Sarappo, who has worked at the Women’s Center since Fall Quarter of her freshman year, said the initiative brought the most foot traffic she had ever seen into the center.

“I’m also excited to do local engagement, really connect with more local organizations, including organizations on campus and people who care about women’s rights on campus,” the Medill sophomore said. “I’m really excited to get out there and be part of such a vocal and large demonstration, to send a message that women’s rights are human rights.“

Communication junior Jamie Joeyen-Waldorf, who plans to attend the march in Chicago, said she was eager to see Northwestern take such an active role in encouraging dialogue and action on women’s issues.

“It’s a great sentiment behind the whole thing given the current political climate and future decisions against women,” Joeyen-Waldorf said. “It’s a way for women to come together to show their support not just for the stereotypical white feminist thought but also for intersectional feminism.”

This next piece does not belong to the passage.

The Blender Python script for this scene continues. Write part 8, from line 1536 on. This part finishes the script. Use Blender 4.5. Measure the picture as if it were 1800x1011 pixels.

Wartowski also emphasized the importance of engaging in intersectional activism, particularly in light of national conversations on identity. In the past few years, dialogue has shifted to highlight the various manifestations of sexism, she said.

The march will be an opportunity to celebrate all aspects of people’s identities, Wartowski said, and she hopes participants will use the march to engage with these issues more vigorously.

“There’s a buzz and people are already entering our space and grabbing them and getting excited about it — means that they are thirsty,” she said “It’s not just about women. It’s not just about people of color. It’s about the intersection of all of our different social identities with the idea that our country works best when all of us have the opportunity to thrive together.”